We at EOTP have been critical of Michel Therrien’s decisions over that time, and the general fan base seems to have finally lost patience with him as well. A fun thing to do these days is to read Geoff Molson’s mentions on Twitter. Needless to say, there are plenty of suggestions in there for what to do about this team. A lot of people think the head coach should be fired.

“It’s Montreal, of course they want his head on a platter after a three-game losing streak,” other teams’ fanbases and media might say. In fact I may have seen this very sentence float by after the game last night. They’re obviously not paying attention. It’s not just about a losing streak. It’s about a terrible but lucky performance, for a year. If this team posted the results its underlying stats predicted, this coach would have been toast last December.

The problem is that all things considered, the coach getting fired without the aforementioned losing streak for the ages seems like an unlikely scenario. Common sense would say that Marc Bergevin has given Michel Therrien as many tools as possible to succeed, and that he is failing. Common sense would say the baffling lineup decisions Therrien has been making speak for themselves. Common sense would say these terrible performances night in and night out would get any coach fired. The results say otherwise, and that’s why I have little hope that the coaching situation will change any time soon.

Think about it. The way it usually works is you need a nice long losing streak, or a few losing streaks that happen in quick succession. You need the team to fall out of playoff position in the standings. You need some drama, maybe a scenario where a player criticizes the coach publicly or maybe he angrily talks back to him on the bench. You know, something the media can jump all over and the optics end up being that the coach has lost the room. You need the customary trade involving a third or fourth liner to send the wakeup call. And then you need another losing streak to show that things still aren’t working.

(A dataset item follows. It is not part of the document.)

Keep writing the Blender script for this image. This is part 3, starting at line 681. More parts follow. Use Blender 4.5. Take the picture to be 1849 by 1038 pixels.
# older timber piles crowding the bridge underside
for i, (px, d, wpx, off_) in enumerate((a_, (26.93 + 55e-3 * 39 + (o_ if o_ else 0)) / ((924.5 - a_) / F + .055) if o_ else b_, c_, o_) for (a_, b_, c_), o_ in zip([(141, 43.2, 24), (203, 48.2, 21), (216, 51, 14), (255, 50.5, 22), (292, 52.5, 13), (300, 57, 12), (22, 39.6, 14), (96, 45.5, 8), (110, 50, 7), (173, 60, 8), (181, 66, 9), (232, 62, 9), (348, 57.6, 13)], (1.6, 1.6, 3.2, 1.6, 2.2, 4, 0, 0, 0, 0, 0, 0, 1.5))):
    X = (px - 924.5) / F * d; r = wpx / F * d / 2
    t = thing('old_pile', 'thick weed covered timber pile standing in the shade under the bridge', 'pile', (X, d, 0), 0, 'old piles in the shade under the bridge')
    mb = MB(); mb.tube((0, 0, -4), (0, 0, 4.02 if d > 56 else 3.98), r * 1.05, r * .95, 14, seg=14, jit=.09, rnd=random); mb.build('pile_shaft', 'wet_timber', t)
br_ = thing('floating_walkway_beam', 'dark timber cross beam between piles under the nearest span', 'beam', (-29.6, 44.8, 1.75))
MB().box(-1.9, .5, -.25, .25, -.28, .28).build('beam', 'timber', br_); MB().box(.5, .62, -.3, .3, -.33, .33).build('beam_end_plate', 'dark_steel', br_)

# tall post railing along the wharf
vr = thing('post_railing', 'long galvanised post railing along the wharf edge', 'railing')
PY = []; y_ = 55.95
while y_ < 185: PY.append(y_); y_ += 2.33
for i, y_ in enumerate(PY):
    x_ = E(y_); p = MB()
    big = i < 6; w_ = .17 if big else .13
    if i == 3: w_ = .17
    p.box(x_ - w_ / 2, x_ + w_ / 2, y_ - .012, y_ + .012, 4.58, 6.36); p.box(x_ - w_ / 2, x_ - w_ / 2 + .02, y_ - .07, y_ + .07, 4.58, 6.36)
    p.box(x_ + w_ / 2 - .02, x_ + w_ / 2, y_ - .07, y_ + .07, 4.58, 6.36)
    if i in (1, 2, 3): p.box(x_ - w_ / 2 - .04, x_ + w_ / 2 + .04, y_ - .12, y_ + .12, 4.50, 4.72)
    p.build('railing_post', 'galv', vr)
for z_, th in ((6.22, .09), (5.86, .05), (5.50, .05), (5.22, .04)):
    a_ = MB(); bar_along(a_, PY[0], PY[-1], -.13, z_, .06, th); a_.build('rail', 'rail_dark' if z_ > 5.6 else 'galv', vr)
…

I don’t think Marc Bergevin could come out and say, “I fired the coach because the team’s cumulative Fenwick is a tire fire. The team has wins, and it has points, and it reached the conference final last year, but I got rid of this guy and hired someone who may or may not speak French because of the team’s shot attempt differential, which is something most of you have never heard of and almost none of you care about.” I don’t even know if he cares about any of those things. There isn’t even any evidence that there’s an analytics guy on staff. We don’t know how forward thinking this team’s front office is, even though we occasionally see flashes of hope.

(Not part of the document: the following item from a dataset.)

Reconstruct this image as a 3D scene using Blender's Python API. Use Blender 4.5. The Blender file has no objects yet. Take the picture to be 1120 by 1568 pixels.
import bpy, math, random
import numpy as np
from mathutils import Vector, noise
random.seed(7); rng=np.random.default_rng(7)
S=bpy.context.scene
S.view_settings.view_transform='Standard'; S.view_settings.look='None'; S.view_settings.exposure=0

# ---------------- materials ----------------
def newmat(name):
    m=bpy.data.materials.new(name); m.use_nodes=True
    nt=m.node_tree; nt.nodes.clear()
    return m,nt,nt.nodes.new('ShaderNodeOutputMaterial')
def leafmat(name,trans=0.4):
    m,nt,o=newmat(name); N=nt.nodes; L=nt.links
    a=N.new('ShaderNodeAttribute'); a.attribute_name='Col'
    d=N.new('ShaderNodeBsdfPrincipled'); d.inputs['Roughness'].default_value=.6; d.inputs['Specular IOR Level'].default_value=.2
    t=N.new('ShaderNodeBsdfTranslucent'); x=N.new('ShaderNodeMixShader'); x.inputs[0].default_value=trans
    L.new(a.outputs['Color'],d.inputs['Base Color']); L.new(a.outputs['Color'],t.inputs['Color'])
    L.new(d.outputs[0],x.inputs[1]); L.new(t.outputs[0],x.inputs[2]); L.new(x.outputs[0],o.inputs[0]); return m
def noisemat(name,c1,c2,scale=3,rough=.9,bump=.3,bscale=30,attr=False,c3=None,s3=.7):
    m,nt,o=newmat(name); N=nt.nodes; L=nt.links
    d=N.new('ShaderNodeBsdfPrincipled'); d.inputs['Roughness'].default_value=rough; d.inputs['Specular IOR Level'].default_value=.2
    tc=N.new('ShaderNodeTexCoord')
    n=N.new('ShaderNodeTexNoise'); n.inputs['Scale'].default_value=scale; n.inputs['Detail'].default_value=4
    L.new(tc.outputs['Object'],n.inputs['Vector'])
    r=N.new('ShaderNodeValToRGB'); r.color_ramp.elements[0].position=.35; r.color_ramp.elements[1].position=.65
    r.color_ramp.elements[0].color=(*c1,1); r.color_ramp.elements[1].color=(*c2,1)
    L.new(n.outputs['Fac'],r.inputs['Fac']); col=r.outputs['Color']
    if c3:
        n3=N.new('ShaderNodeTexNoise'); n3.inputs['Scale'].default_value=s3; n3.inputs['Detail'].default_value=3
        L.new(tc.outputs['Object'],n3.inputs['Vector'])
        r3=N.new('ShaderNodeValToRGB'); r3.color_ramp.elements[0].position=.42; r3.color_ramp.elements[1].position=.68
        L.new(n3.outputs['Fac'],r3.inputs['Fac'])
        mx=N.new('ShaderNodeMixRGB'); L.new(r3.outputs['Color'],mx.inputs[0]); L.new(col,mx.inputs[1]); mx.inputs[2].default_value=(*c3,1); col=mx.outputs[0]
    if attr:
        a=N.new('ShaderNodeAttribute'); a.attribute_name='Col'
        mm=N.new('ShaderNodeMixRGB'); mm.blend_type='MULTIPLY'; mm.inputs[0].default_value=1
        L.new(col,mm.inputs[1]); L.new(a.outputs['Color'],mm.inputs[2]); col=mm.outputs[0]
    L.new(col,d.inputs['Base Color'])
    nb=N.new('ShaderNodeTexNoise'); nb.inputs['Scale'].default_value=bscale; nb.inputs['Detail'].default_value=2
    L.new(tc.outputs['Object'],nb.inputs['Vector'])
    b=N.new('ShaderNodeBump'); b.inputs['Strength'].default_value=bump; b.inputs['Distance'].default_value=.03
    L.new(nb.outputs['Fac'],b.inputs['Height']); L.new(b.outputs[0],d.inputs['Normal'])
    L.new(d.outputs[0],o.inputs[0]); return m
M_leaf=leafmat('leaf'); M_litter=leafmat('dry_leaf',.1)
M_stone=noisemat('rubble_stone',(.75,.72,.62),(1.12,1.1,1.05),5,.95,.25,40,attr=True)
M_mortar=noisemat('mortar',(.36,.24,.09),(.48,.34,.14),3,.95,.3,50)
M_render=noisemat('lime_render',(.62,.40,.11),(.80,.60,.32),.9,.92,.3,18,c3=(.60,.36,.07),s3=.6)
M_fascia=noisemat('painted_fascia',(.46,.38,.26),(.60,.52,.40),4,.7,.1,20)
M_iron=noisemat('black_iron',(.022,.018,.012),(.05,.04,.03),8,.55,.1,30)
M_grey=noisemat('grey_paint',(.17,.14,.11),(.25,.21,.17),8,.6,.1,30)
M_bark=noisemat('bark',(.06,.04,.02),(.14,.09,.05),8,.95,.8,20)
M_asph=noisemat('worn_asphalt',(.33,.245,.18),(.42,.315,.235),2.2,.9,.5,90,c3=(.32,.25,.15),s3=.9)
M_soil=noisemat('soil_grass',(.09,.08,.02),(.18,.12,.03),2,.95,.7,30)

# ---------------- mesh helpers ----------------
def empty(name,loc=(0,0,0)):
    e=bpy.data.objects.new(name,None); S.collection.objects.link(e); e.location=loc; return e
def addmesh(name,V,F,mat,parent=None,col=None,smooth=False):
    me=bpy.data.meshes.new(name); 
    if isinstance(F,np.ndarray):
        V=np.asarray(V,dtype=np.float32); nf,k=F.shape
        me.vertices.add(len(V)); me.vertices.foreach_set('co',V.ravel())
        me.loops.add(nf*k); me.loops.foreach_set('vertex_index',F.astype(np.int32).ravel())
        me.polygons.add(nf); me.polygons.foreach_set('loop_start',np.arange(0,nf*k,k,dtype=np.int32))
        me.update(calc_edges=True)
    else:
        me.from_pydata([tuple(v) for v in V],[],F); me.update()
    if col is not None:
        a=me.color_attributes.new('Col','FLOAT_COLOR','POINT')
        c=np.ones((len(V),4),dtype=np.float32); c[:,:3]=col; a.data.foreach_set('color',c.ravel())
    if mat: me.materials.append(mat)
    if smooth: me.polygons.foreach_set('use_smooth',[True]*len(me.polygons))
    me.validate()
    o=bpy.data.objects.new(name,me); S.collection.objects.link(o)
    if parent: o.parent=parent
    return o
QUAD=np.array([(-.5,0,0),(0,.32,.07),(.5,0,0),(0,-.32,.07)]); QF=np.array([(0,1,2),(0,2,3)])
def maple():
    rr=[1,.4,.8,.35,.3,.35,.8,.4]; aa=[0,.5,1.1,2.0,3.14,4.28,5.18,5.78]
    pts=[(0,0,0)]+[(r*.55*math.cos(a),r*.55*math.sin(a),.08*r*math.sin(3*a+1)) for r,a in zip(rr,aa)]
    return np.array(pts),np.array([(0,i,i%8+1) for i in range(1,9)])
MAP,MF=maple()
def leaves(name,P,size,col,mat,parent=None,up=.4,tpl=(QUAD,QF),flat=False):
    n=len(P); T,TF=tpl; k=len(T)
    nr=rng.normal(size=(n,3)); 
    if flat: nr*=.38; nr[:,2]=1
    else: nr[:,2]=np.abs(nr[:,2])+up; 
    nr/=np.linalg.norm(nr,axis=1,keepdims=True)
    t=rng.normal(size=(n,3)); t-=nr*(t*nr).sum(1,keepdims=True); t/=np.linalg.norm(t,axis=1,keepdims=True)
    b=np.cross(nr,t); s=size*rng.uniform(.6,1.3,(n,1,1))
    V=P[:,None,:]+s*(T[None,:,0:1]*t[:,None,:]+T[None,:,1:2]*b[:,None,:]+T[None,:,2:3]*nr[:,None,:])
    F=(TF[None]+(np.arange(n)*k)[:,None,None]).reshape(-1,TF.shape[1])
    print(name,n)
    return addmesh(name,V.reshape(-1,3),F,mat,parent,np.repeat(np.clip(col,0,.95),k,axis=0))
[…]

I also don’t think Marc Bergevin can come out and say “I fired this coach because he keeps putting Dale Wiese on the first line and he keeps putting Jiri Sekac in the press box and he keeps putting Alexei Emelin on the ice. I fired him because the Habs have lots of wins but they keep dumping the puck in on the power play.”

It’s just not a likely scenario, despite how glaringly obvious this team’s problems are. So the ship has to be righted somehow, with this coach in place. A number of this team’s problems appear to be tactical, like the power play and their insistence on dumping and chasing whenever they take possession of the puck. A lot of these players would do better with different linemates or different defense partners, as we’ve covered ad nauseum on this very site. One problem is that they’ve been taking a disproportionately large number of penalties lately, which happens when you’re constantly behind, and if they generally held possession better that would stop, too.

Basically, all this team needs is a new coach. Sigh.

Since it’s unlikely that they’re going to go out and get one, maybe the best we can hope for is that they can make their old coach new again. After all, he came into the 2013 season a brand new man. Who’s to say he can’t do it again?